Prosedur penanganan kasus perburuhan di setiap negara penempatan juga berbeda-beda. Jika suatu negara penempatan BMI sudah menerapkan hukum ketenagakerjaan asing dengan baik dan tidak diskriminatif, biasanya penanganan kasus perburuhan cenderung mudah. Namun demikian, jika sebuah negara penempatan masih melakukan diskriminasi hukum terhadap tenaga kerja asing, maka prosedurnya pun menjadi rumit.

Salah satu negara penempatan yang masih lemah perlindungannya terhadap buruh migran adalah Malaysia. Pengadilan di negara jiran tersebut kerap tidak bersikap adil dan masih berlaku diskriminatif terhadap pekerja migran, sehingga mengabaikan saksi-saksi dan bukti yang diajukan.

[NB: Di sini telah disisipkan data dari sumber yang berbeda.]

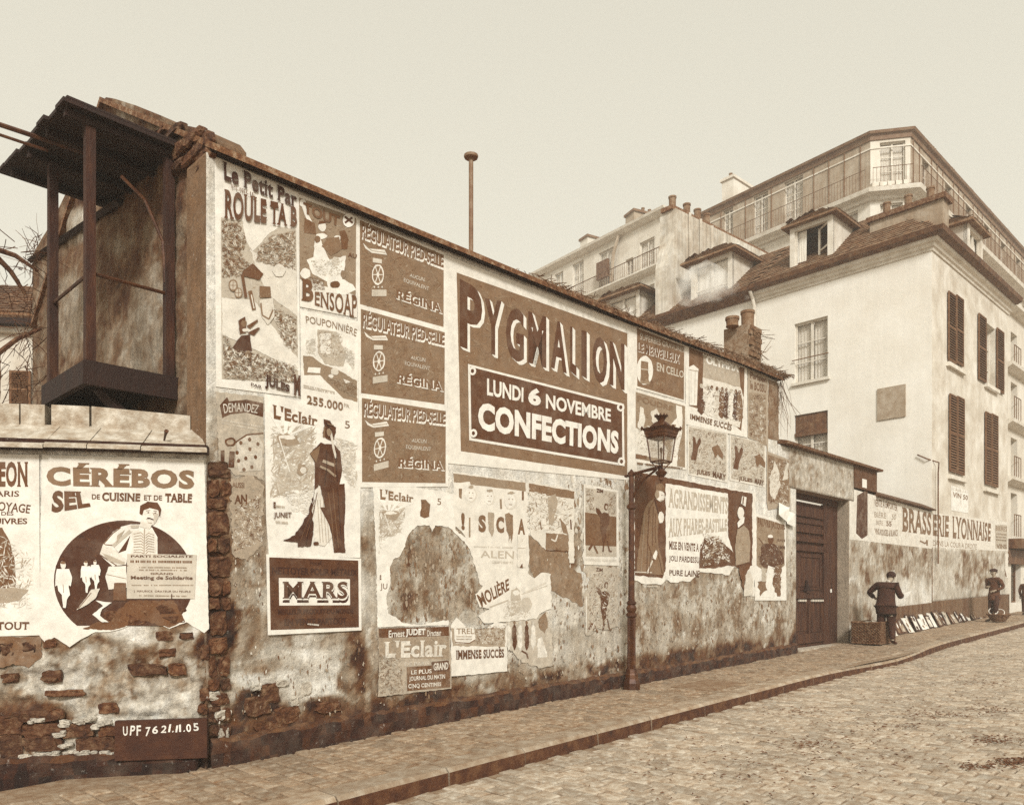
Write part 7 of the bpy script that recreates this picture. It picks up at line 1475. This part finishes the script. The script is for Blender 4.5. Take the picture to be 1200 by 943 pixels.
pose = dict(base_pose); pose.update(pelvis=(0, 0, .86), chest=(0, -.03, 1.22), look=(-.1, 1, 0), elL=(-.27, -.06, 1.08), wrL=(-.16, .12, .98), palmL=(-.10, .17, .96), elR=(.25, -.02, 1.07), wrR=(.12, .19, 1.08), palmR=(.05, .21, 1.09), knL=(-.09, .05, .45), knR=(.09, .03, .45), anL=(-.08, .0, .09), anR=(.10, .02, .09), toeL=(-.10, .13, .04), toeR=(.14, .15, .04))
t2, W2 = human('boy in a flat cap and dark work clothes standing beside the shallow basket', f2, tuple(-v2 - r2 * .8), 1.64, pose, CLOTH2, MATS['dark_wool'], cap=MATS['dark_wool'], hair=HAIR, slim=.87)
Y3 = 27.0; f3 = Vector(((1203 - CX) / F * Y3, Y3, 0)); f3.z = gz(f3.to_2d().dot(d))
pose = dict(base_pose); pose.update(elL=(-.26, 0, 1.08), wrL=(-.24, .08, .88), palmL=(-.24, .1, .80), elR=(.26, 0, 1.08), wrR=(.24, .08, .88), palmR=(.24, .1, .80))
human('small dark clothed person at the right edge, far down the street', f3, (.6, .8), 1.3, pose, CLOTH2, MATS['dark_wool'], cap=MATS['dark_wool'], hair=HAIR)

# ------------------------------------------------------------------ hamper, basket, leaning pictures
def hamper(u0, u1, v0, v1, h, label):
    t = thing('wicker_hamper', label, 'basket', UV((u0 + u1) / 2, (v0 + v1) / 2, gz((u0 + u1) / 2))); g = gz((u0 + u1) / 2) + .02
    cs = [(u0, v0), (u1, v0), (u1, v1), (u0, v1)]; rr = random.Random(3)
    for a, b in zip(cs, cs[1:] + cs[:1]):     # woven side: stakes and wavy weavers
        mb = MB(); L_ = math.hypot(b[0] - a[0], b[1] - a[1]); ns = int(L_ / .07); nr = 15
        A, B = UV(*a), UV(*b); t_ = (B - A).normalized(); o_ = Vector((t_.y, -t_.x, 0))
        for r_ in range(nr):
            pts = []
            for i in range(ns * 2 + 1): p = A + (B - A) * i / (ns * 2); pts.append(p + o_ * (.012 * (1 if (i // 1 + r_) % 2 else -1)) + Vector((0, 0, g + .02 + (h - .05) * r_ / (nr - 1) + rr.uniform(-.003, .003))))
            mb.tube(pts, .015, 4)
        for i in range(ns + 1): p = A + (B - A) * i / ns; mb.tube([p + Vector((0, 0, g)), p + Vector((0, 0, g + h))], .009, 4)
        mb.build('woven_side', WICKER, t, kind='stuff', fix=False)
    mb = MB()
    for i in range(4):
        a, b = cs[i], cs[(i + 1) % 4]; mb.tube([UV(*a, g + h), UV((a[0] + b[0]) / 2, (a[1] + b[1]) / 2, g + h - .012), UV(*b, g + h)], .026, 6); mb.tube([UV(*a, g + .01), UV(*b, g + .01)], .022, 6)
    mb.build('rim', WICKER, t)
    mb = MB(); ubox(mb, u0 + .03, u1 - .03, v0 + .03, v1 - .03, g - .01, g + h * .80, tone=.2); mb.build('packed_contents', WALLM, t)
    for i in range(9):
        c = UV(rr.uniform(u0 + .12, u1 - .12), rr.uniform(v0 + .12, v1 - .1), g + h * .82 + i * .012); a = rr.uniform(0, 3); x = Vector((math.cos(a), math.sin(a), rr.uniform(-.2, .2))) * .12; y = Vector((-math.sin(a), math.cos(a), rr.uniform(-.1, .3))) * .09
        mb = MB(); mb.prism([c - x - y, c + x - y, c + x + y, c - x + y], (0, 0, .006), rr.choice((.9, .7, .5, .95))); mb.build('paper_bundle', PRINT, t)
    return t
hamper(17.75, 18.75, 5.86, 6.46, .47, 'big square wicker hamper full of papers at the foot of the wall by the gateway')
fb = onground(1177, 729); ub, vb = fb.to_2d().dot(d), fb.to_2d().dot(n)
t = thing('shallow_basket', 'shallow flared basket with pale hoop handles beside the standing boy', 'basket', UV(ub, vb + .2, gz(ub)))
g = gz(ub) + .02; mb = MB(); r2_ = Vector((r2.x, r2.y, 0)); v2_ = Vector((v2.x, v2.y, 0)); c0 = UV(ub, vb + .15, g) + r2_ * .0
def ring(w_, l, z): return [c0 + r2_ * w_ * math.cos(a) + v2_ * l * math.sin(a) + Vector((0, 0, z)) for a in [math.pi * 2 * k / 20 for k in range(20)]]
R0, R1, R2, R3 = ring(.17, .14, 0), ring(.31, .24, .22), ring(.29, .22, .22), ring(.15, .12, .03)
vs = R0 + R1 + R2 + R3; fs = [(a * 20 + k, a * 20 + (k + 1) % 20, (a + 1) * 20 + (k + 1) % 20, (a + 1) * 20 + k) for a in range(3) for k in range(20)] + [tuple(range(20))[::-1], tuple(range(60, 80))]
mb.add(vs, fs, .3)
for k in range(5): mb.tube([p for p in ring(.17 + .14 * (k + .5) / 5 + .004, .14 + .1 * (k + .5) / 5 + .004, .22 * (k + .5) / 5)] + [ring(.17 + .14 * (k + .5) / 5 + .004, .14 + .1 * (k + .5) / 5 + .004, .22 * (k + .5) / 5)[0]], .012, 4)
mb.build('basket_body', WICKER, t)
mb = MB(); mb.tube(R1 + [R1[0]], .022, 6); mb.build('rim', WICKER, t)
for off in (-.09, .08):
    mb = MB(); mb.tube([c0 + r2_ * (off + .12 * math.cos(a) - .05) + v2_ * .10 * math.sin(a) + Vector((0, 0, .24 + .10 * math.sin(a) + (.08 if off < 0 else .04))) for a in [math.pi * 2 * k / 16 for k in range(17)]], .013, 6, .85); mb.build('hoop', PRINT, t)
rr = random.Random(44); u = 18.85; i = 0; names_ = ['first', 'second', 'third', 'fourth', 'fifth', 'sixth', 'seventh', 'eighth', 'ninth', 'tenth', 'eleventh', 'twelfth', 'thirteenth', 'fourteenth', 'fifteenth', 'sixteenth', 'seventeenth', 'eighteenth', 'nineteenth', 'twentieth', 'twenty first', 'twenty second']
tones = [.16, .12, .90, .88, .85, .18, .22, .2, .88, .16, .9, .2, .92, .92, .18, .9, .22, .88, .2, .7, .24, .6]
tones = [t if rr.random() < .6 else .12 for t in tones * 2]
while i < 34 and u < 30.2:
    w_ = rr.uniform(.22, .36); h = rr.uniform(.34, .46) if tones[i % 22] < .5 else rr.uniform(.28, .4); lean = rr.uniform(.14, .22); v0 = 6.44 + rr.uniform(-.05, .03); g = gz(u) + .022; yaw = rr.uniform(-.1, .06)
    t = thing('leaning_picture', '%s picture from the hamper in the row leaning along the wall foot, %s' % ((names_ + ['twenty ' + x for x in names_[2:9]] + ['thirtieth', 'thirty first', 'thirty second', 'thirty third', 'thirty fourth', 'thirty fifth'])[i], 'dark framed' if tones[i] < .5 else 'pale'), 'picture', UV(u, v0, g), 'pictures leaning along the foot of the wall')
    P = lambda a, b, o=0: UV(u + a, v0 + lean * b / h + yaw * a, g + b) + ad * o
    mb = MB(); fr = .035 if tones[i] < .5 else .012
    for (a0, a1, b0, b1) in ((0, w_, 0, fr), (0, w_, h - fr, h), (0, fr, fr, h - fr), (w_ - fr, w_, fr, h - fr)): mb.hexa([P(a0, b0, .02), P(a1, b0, .02), P(a1, b0, 0), P(a0, b0, 0), P(a0, b1, .02), P(a1, b1, .02), P(a1, b1, 0), P(a0, b1, 0)], tones[i])
    mb.build('frame', PRINT, t)
    mb = MB(); mb.hexa([P(fr, fr, .008), P(w_ - fr, fr, .008), P(w_ - fr, fr, 0), P(fr, fr, 0), P(fr, h - fr, .008), P(w_ - fr, h - fr, .008), P(w_ - fr, h - fr, 0), P(fr, h - fr, 0)], tones[i] if tones[i] > .5 else rr.choice((.3, .55, .85))); sh = mb.build('sheet', PRINT, t)
    mb = MB()
    for q in range(7):
        a, b = rr.uniform(.15, .85) * w_, rr.uniform(.15, .85) * h; r_ = rr.uniform(.02, .07); mb.add([P(a + r_ * math.cos(x) * rr.uniform(.5, 1.2), b + r_ * 1.2 * math.sin(x) * rr.uniform(.5, 1.2), .0085 + q * .0003) for x in [k * 1.05 for k in range(6)]], [tuple(range(6))], rr.choice((.15, .4, .7, .95)))
    mb.build('picture', PRINT, sh, kind='stuff', fix=False)
    u += w_ + rr.uniform(.0, .10); i += 1
# ------------------------------------------------------------------ chimney smoke and the hazy air
def smoke():
    bm = bmesh.new(); bmesh.ops.create_icosphere(bm, subdivisions=3, radius=1); Y = 16.5
    def W(x, y, dY=0): return Vector(((x - CX) / F * (Y + dY), Y + dY, CZ + (HY - y) / F * (Y + dY)))
    a, b = W(866, 360), W(806, 340, .6)
    for v in bm.verts:
        t = (v.co.x + 1) / 2; r = .12 + .5 * (1 - t) ** .8; c = b + (a - b) * t + Vector((0, 0, .35 * math.sin(t * 2.6)))
        v.co = c + Vector((v.co.x * .25, v.co.y * r, v.co.z * r)) * (1 + .25 * fnoise(v.co.x * 2, v.co.y * 2, v.co.z * 2))
    me = bpy.data.meshes.new('smoke'); bm.to_mesh(me); bm.free(); m = bpy.data.materials.new('chimney_smoke'); m.use_nodes = True; t = m.node_tree; t.nodes.clear()
    out = t.nodes.new('ShaderNodeOutputMaterial'); pv = t.nodes.new('ShaderNodeVolumePrincipled'); pv.inputs['Color'].default_value = (1, .99, .96, 1); pv.inputs['Anisotropy'].default_value = 0
    g = t.nodes.new('ShaderNodeNewGeometry'); nn = t.nodes.new('ShaderNodeTexNoise'); nn.inputs['Scale'].default_value = 2.2; nn.inputs['Detail'].default_value = 4; t.links.new(g.outputs['Position'], nn.inputs['Vector'])
    mr = t.nodes.new('ShaderNodeMapRange'); mr.inputs[1].default_value = .42; mr.inputs[2].default_value = .7; mr.inputs[3].default_value = 0; mr.inputs[4].default_value = 3.6; t.links.new(nn.outputs[0], mr.inputs[0]); t.links.new(mr.outputs[0], pv.inputs['Density']); t.links.new(pv.outputs[0], out.inputs['Volume'])
    me.materials.append(m); o = linkmesh('smoke', me); meta(o, 'wisp of pale smoke drifting left from the chimney pots', 'smoke', kind='stuff')
smoke()
HAZE = .0022
mb = MB(); hc_ = [UV(-155, -155), UV(235, -155), UV(235, 205), UV(-155, 205)]; mb.hexa([(p.x, p.y, -5.2) for p in hc_] + [(p.x, p.y, 27.6) for p in hc_])
hm = bpy.data.materials.new('pale_air'); hm.use_nodes = True; t = hm.node_tree; t.nodes.clear(); out = t.nodes.new('ShaderNodeOutputMaterial'); pv = t.nodes.new('ShaderNodeVolumePrincipled')
pv.inputs['Color'].default_value = (.97, .95, .9, 1); pv.inputs['Density'].default_value = HAZE; pv.inputs['Anisotropy'].default_value = .0; t.links.new(pv.outputs[0], out.inputs['Volume'])
if HAZE: hz = mb.build('haze', hm, None, kind='stuff'); hz['label'] = 'thin pale haze in the street air'; hz['category'] = 'haze'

Berdasarkan atas tinjauan langsung di Malaysia (13-17 Maret 2014) yang dilakukan oleh Muhammad Irsyadul Ibad, yang merupakan salah satu koordinator Tim Pusat Sumber Daya Buruh Migran, diketahui beberapa hal mengenai prosedur penanganan kasus perburuhan di Malaysia. Berikut adalah prosedur tersebut:

  • Persoalan perburuhan diselesaikan dengan mekanisme perburuhan. BMI harus melapor pada KBRI mengenai masalah yang mereka alami. KBRI akan menempuh jalur mediasi terlebih dahulu. Beberapa kasus bisa diselesaikan dengan pendekatan mediasi saja.
  • Apabila mediasi tidak menghasilkan keputusan yang adil bagi BMI, maka KBRI akan melaporkan kasus tersebut ke Jawatan Tenaga Kerja (JTK). Jawatan ini masih akan menggunakan metode mediasi dalam penyelesaian kasus antara majikan dan BMI.
  • Apabila persoalan belum terselesaikan, maka kasus dibawa ke persidangan di Mahkamah Perburuhan. Persidangan ini menghasilkan rekomendasi yang harus dijalankan pihak-pihak terkait, termasuk oleh majikan atau pihak yang mempekerjakan BMI.
  • Apabila majikan masih tidak mau, menolak atau melanggar keputusan Mahkamah Perburuhan, maka KBRI akan membawa persoalan tersebut ke Majistret. Mahkamah Majistret akan mengkaji kembali dan memberikan keputusan yang mengikat bagi buruh migran dan majikan.
  • Kasus yang berbeda dan situasi yang berbeda juga akan membedakan prosedur dan tingkat penyelesaian kasus BMI.

Prosedur penyelesaian kasus perburuhan di atas, menurut Irsyadul masih menyebabkan beberapa BMI mengalami kesulitan untuk memberikan laporan ke KBRI, terutama pekerja migran yang bekerja di sektor domestik. Kesulitan tersebut tidak lain adalah mengenai dokumen keimigrasian yang ditahan oleh pihak majikan.

Komentar

Tidak ditemukan hasil.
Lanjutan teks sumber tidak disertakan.